Arqueólogos do Uruguai, do
Panamá e dos EUA escavaram no
sudeste do país, perto da fronteira
com o Rio Grande do Sul, vestígios de uma sociedade indígena
que já praticava agricultura, construía aterros e organizava suas
malocas em torno de uma grande
praça circular há mais de quatro
milênios. Uma realidade bem diferente da que se supunha para a
pré-história da bacia do Prata, o
Uruguai em especial -achava-se
que a região tivesse sido ocupada
apenas por caçadores-coletores.
As escavações nos aterros artificiais do sítio batizado de Los Ajos
revelaram a exploração de milho,
abóbora e feijões numa época em
que a agricultura ainda engatinhava no continente. Também
apareceram ferramentas de pedra
e indícios de modificação da paisagem numa escala compatível
com assentamentos permanentes
e densidades populacionais altas
no Holoceno Médio (que vai de
6.600 anos a 4.000 anos atrás).
"Nossos dados têm correspondência com desenvolvimentos
culturais documentados recentemente durante o Holoceno Médio
e Superior na Amazônia, na costa
atlântica do Brasil e possivelmente no Pantanal, regiões que, juntamente com a bacia do Prata, eram
consideradas marginais", escrevem os autores, liderados por José
Iriarte, do Centro Smithsoniano
para Pesquisa Tropical, no Panamá. Eles publicaram seus achados
na última edição da revista científica "Nature" (www.nature.com).
Tradição
O pressuposto de que os índios
das terras baixas da América do
Sul eram uns tapados que viviam
à sombra dos Estados andinos é
uma tradição na antropologia
norte-americana que não só pegou, como criou raízes profundas.
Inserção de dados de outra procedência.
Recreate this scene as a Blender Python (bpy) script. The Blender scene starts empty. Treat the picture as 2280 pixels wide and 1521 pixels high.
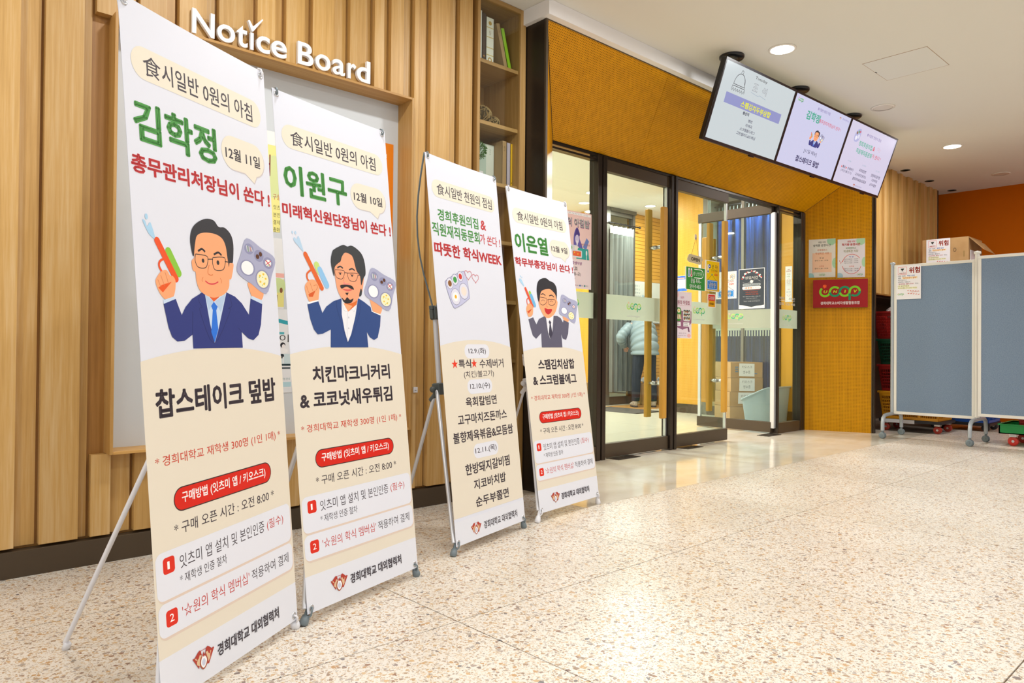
import bpy, bmesh, math, random
from mathutils import Vector, Matrix, geometry
random.seed(7)
S = bpy.context.scene
COL = S.collection
PI = math.pi

# ---------------- camera ----------------
CAMH = 0.93
RT = Vector((0.735, -0.678, 0.009)); 
def _cam():
    y, p, r = math.radians(42.695), math.radians(0.517), math.radians(0.490)
    fwd = Vector((math.sin(y)*math.cos(p), math.cos(y)*math.cos(p), math.sin(p)))
    rt = Vector((math.cos(y), -math.sin(y), 0)); up = rt.cross(fwd)
    rt2 = rt*math.cos(r)+up*math.sin(r); up2 = -rt*math.sin(r)+up*math.cos(r)
    cd = bpy.data.cameras.new('camera'); cd.sensor_width = 36; cd.lens = 1614.77/2280*36
    cd.clip_start = 0.05; cd.clip_end = 100
    o = bpy.data.objects.new('camera', cd)
    m = Matrix((rt2, up2, -fwd)).transposed().to_4x4(); m.translation = (0, 0, CAMH)
    o.matrix_world = m
    COL.objects.link(o); S.camera = o
_cam()

# ---------------- light ----------------
W = bpy.data.worlds.new('world'); S.world = W; W.use_nodes = True
W.node_tree.nodes['Background'].inputs[0].default_value = (0.97, 0.985, 1.0, 1)
W.node_tree.nodes['Background'].inputs[1].default_value = 0.62
S.view_settings.view_transform = 'Standard'; S.view_settings.look = 'None'
S.view_settings.exposure = 0.08; S.view_settings.gamma = 1.0
S.view_settings.use_curve_mapping = False
S.cycles.max_bounces = 10; S.cycles.diffuse_bounces = 5; S.cycles.glossy_bounces = 4
S.cycles.transparent_max_bounces = 24; S.cycles.transmission_bounces = 8
S.cycles.sample_clamp_indirect = 6.0
S.cycles.use_denoising = True
CEIL = 3.15
def area(name, loc, size, power, col=(1, .995, .985), shape='DISK', spread=PI):
    l = bpy.data.lights.new(name, 'AREA'); l.shape = shape; l.size = size; l.energy = power; l.color = col
    l.spread = spread
    o = bpy.data.objects.new(name, l); o.location = loc; COL.objects.link(o); return o
LIGHTS_ON = [(5.06, 2.57), (8.78, 2.53)]
for x, y in LIGHTS_ON:
    area('downlight_lamp', (x, y, CEIL-0.03), 0.16, 22)
for x in (-2.4, -0.5, 1.35, 3.2):
    area('downlight_lamp', (x, 2.3, CEIL-0.03), 0.16, 19)
for x in (-2.4, 1.35, 5.06, 8.78):
    for y in (0.3, -2.0, -4.5):
        area('downlight_lamp', (x, y, CEIL-0.03), 0.2, 23 if y > 0 else 30)
for x, y in ((9.7, 7.2), (8.25, 6.9), (7.3, 5.6), (5.4, 5.6), (5.4, 7.6), (7.6, 8.6), (9.27, 5.2), (4.3,9.5), (7.5,10.3)):  # the one beside the navy curtain is an added fill to light the cloth
    area('vestibule_lamp_or_fill', (x, y, 3.23), 0.16, 34 if y > 7 and x > 9 else 55, (1, .98, .94))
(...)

O mito foi criado pelo americano
Julian Steward, editor do "Handbook of South American Indians"
("Manual dos Índios Sul-Americanos"), de 1946, considerado a
bíblia da etnologia no continente.
Grosso modo, o manual de Steward dividia as sociedades nativas
em centrais, com Estados (nos
Andes), intermediárias, com cacicados ou chefaturas (no Caribe) e
marginais (nas terras baixas).
Subestimando o impacto da
conquista européia sobre as populações indígenas, usando um
registro arqueológico falho e munido de um determinismo ambiental assustador -que apregoava, por exemplo, que os solos
pobres da Amazônia jamais poderiam suportar grandes populações de agricultores, tese hoje desacreditada-, o pensamento estabelecido pelo "Handbook" pautou as pesquisas arqueológicas na
América do Sul até os anos 1980.
A partir daí, uma série de descobertas passou a literalmente reescrever a pré-história. A arqueóloga americana Anna Roosevelt
propôs que a complexidade cultural tenha surgido na bacia amazônica, não nos Andes -é no Pará que está a cerâmica mais antiga
do continente, com 8.000 anos. O
sítio de Los Ajos adiciona mais
uma região, o Prata, a um quadro
que mostra um passado movimentado. "Nossas expectativas
para as realizações indígenas deveriam ser maiores", escreveu o
antropólogo Peter Stahl, da Universidade de Binghamton (EUA),
em comentário ao estudo na mesma edição da "Nature".